Saturday, January 10, 2015

Inherent Vice gives a strong contact high

I took a class on Paul Thomas Anderson earlier this year, and it was fun to revisit the work of my favorite director, just to see how fascinating his trajectory has been.  It's hard to even believe that the guy who made Punch Drunk Love followed it up with There Will Be Blood.  A part of me misses that wunderkind showoff phase of his career around the time of Boogie Nights and Magnolia, where he'd shove dazzling sequences and labyrinthine long takes into any space he could find.  Recently, though, he's settled into more controlled, oblique territory with There Will Be Blood and The Master.  Those films are incredible as well, but they're a far cry away from his early work, and it's easy to see why some would find them unappealing.

The jury is still out on whether or not Inherent Vice is a footstep toward a new phase in Anderson's career.  It's still elliptical and difficult, yet there's also something a little more freewheeling and musical about it.  But part of that is owed to Thomas Pynchon, the legendary author of the 2009 novel upon which this film is based, whose style gets translated accurately by all accounts.  Inherent Vice rambles the tale of Doc Sportello (Joaquin Phoenix), a 70s hippie type who splits his time between smoking pot and taking on cases as a private investigator.  He receives a visit from his on-again-off-again flame Shasta Hepworth (Katherine Waterston), who tells him of her current affair with real estate mogul Mickey Wolfmann (Eric Roberts).  The problem is that Wolfmann's wife and her lover have a plan to get him admitted to a mental institution, and Doc is thrust into the quest of trying to foil that scheme, due to his perennial devotion to Shasta.
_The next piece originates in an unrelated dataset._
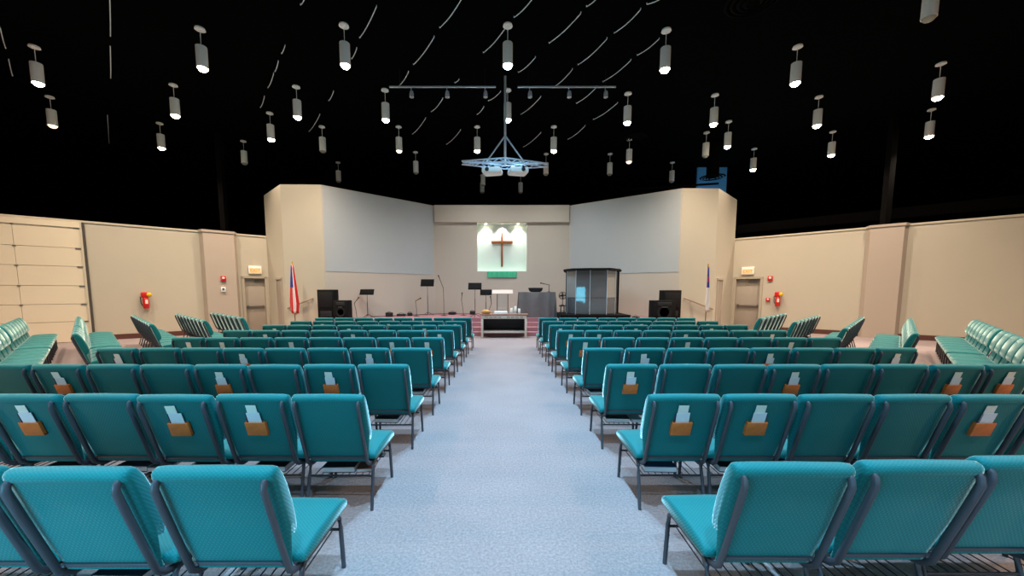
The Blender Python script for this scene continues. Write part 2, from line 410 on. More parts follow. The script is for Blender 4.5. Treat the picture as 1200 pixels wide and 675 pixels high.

It's a complicated setup, and the story only gets knottier from there, but luckily plot is only a tertiary concern to Anderson.  Instead, he asks you to get lost in the film's dreamy, hazy vibe.  Every scene is heavy-lidded -- they linger and meander, but the way they're placed together has such a distinct and deliberate rhythm.  Inherent Vice rises and falls like a chest during respiration.  Just when you're close to spacing out, the movie snaps you back in with a funny moment or a visual flourish or a piece of balletic blocking.  You're not watching it so much as you're swaying to the groove.  There's a mystery to be solved, sure, but why would you want to do that when you can rest in Anderson's ether?

There's a very lived-in feeling to this movie, as if there's an endless amount of life that exists outside of the frame, but especially when it comes to the story's bit players, who come off as TV characters with seasons of backstory to work off of.  As his investigation unravels, Doc roams around Southern California from lead to lead, and we meet new characters along the way.  Some characters appear and recede throughout the story, but even the ones who have a minute or two of screentime are memorable and layered.  This ambling, amorphous structure leads to some stellar self-contained scenes, like Doc's uproarious, coke-fueled adventure with a dentist played by Martin Short.

Though it boasts his visual and compositional stamp, there isn't much in the way of Anderson's traditional themes in this film.  You'll find nary a father-son relationship, nor is there a focus on someone with a prodigious talent.  However, there's one Anderson trademark that's latent in his previous works, but ends up being the backbone here: his sentimental streak.  Inherent Vice is a deeply romantic film, and though he may be lost in the fog of his own joint smoke, all that Doc does is ultimately driven by his love of Shasta.  If this story is a stoner noir, then she's the zooted version of the femme fatale.  Her role in Doc's life has the same rise and fall rhythm of the entire film, as she flits in and out at will.  But she's that fantasy, that reverie, that thing he always comes back to in the dead of the night, whether it may be good for him or not.  Therein lies the key to Inherent Vice: its eyes may not be clear, but its heart is full.